The Samara Scout’s design is an incredible success. It has already demonstrated stellar flight efficacy from just a 3-story drop—in a real-world scenario, it would be deployed from thousands of feet in the air, which would only improve its stability and dispersal range. While the prototypes in this Instructable are made of PLA bioplastic, the ultimate goal for real-world implementation is to manufacture these platforms using pressed wood pulp, recycled paper, or compressed bio-waste, making the Samara Scouts entirely ecosystem-friendly.

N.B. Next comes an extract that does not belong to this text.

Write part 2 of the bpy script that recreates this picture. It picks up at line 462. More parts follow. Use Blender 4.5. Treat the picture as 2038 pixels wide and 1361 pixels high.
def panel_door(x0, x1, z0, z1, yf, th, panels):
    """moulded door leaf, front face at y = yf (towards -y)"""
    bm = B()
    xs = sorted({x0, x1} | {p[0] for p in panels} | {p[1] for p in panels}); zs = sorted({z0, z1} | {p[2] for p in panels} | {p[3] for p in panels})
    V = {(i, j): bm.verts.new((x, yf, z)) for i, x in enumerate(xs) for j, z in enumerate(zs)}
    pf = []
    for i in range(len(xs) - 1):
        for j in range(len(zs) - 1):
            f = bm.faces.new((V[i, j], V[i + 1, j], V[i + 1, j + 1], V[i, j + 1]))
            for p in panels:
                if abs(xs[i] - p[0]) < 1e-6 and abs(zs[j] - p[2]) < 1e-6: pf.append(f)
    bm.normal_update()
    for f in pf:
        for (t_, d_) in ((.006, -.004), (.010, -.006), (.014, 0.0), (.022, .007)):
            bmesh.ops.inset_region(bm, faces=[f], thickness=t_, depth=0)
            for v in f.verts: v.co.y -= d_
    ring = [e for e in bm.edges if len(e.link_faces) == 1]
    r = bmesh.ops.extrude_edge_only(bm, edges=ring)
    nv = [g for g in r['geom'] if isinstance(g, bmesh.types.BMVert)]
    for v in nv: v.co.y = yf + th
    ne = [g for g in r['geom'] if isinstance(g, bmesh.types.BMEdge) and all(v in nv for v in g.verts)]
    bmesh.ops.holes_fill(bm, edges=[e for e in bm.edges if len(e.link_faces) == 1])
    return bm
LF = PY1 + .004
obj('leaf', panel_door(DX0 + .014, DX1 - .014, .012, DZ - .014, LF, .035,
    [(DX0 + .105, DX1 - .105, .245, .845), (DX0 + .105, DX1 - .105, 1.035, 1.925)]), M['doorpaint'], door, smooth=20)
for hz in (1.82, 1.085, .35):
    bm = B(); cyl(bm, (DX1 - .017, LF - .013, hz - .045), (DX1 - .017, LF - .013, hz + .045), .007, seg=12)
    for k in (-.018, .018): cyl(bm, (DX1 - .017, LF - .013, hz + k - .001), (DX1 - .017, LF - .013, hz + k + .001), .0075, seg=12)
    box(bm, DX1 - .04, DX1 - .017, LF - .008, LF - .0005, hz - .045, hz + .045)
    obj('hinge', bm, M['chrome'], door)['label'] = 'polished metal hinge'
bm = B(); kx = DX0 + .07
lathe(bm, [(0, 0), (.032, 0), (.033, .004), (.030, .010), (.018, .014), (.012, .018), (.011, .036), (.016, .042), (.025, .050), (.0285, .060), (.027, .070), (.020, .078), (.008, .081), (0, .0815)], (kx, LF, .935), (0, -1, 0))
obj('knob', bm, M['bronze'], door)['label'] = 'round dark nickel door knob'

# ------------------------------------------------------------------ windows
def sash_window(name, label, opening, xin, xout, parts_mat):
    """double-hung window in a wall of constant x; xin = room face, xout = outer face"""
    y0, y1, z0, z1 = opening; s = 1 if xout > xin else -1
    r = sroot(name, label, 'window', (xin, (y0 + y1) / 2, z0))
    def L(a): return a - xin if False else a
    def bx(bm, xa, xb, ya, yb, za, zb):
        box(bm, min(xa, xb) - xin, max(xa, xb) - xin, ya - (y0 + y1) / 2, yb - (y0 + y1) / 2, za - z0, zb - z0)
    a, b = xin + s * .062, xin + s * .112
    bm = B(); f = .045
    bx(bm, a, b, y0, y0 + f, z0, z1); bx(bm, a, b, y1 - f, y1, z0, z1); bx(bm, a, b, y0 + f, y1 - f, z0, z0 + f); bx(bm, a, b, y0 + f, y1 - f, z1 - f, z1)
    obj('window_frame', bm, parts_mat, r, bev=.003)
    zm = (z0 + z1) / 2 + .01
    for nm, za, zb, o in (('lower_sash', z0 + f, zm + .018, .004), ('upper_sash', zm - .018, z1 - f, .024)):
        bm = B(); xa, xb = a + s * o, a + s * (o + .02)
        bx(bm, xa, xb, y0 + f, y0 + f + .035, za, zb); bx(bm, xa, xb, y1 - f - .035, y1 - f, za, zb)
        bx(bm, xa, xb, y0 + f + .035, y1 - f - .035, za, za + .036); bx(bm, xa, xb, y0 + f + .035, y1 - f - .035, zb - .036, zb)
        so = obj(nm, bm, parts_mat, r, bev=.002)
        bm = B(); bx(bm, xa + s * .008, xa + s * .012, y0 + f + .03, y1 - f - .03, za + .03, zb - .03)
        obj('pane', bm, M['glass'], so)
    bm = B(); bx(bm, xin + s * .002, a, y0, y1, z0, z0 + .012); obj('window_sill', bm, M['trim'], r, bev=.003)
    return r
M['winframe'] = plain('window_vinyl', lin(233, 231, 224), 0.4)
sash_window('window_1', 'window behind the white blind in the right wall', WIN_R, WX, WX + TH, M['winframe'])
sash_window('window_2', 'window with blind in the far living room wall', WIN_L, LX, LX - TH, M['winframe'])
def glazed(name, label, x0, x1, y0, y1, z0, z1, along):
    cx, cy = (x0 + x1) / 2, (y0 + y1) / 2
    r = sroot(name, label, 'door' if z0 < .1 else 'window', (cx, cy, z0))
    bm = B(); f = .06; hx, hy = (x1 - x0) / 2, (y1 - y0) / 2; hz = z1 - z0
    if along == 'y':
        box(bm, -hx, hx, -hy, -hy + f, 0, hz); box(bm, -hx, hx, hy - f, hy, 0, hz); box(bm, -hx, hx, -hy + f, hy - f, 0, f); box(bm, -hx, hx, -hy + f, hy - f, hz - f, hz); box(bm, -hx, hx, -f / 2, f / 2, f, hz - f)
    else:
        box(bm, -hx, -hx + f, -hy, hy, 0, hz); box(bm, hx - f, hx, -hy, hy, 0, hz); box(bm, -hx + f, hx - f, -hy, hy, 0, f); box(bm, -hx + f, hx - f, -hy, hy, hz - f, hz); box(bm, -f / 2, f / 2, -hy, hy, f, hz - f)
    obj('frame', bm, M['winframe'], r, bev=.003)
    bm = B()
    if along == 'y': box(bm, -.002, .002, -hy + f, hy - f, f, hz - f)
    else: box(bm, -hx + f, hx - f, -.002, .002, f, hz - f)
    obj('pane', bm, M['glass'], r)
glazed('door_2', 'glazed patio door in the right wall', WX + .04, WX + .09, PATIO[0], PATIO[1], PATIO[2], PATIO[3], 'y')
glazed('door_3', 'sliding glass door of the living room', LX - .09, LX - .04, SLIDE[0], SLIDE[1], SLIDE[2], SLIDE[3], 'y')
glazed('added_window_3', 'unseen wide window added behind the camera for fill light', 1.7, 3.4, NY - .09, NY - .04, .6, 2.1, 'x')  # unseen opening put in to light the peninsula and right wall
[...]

The Samara Scout’s modular payload bay allows it to accomplish its overall mission: safely distributing and delivering life-saving technology to remote, inaccessible areas.

I dream of a better world with the Samara Scout where:

  1. Wildfires cannot fester and spread without early warning.
  2. Flash floods are immediately detected and tracked to save downstream communities.
  3. Anyone stranded in the wilderness can quickly find an SOS beacon to call for assistance.
  4. Disaster recovery efforts can rapidly deploy basic mesh-network communication systems across ruined infrastructure.
  5. ...and any other remote-sensing solution a crisis calls for!

Nature gave us the blueprint; it’s up to us to build the solution. By dropping these technological seeds today, we can grow a safer, more resilient, and better world for tomorrow.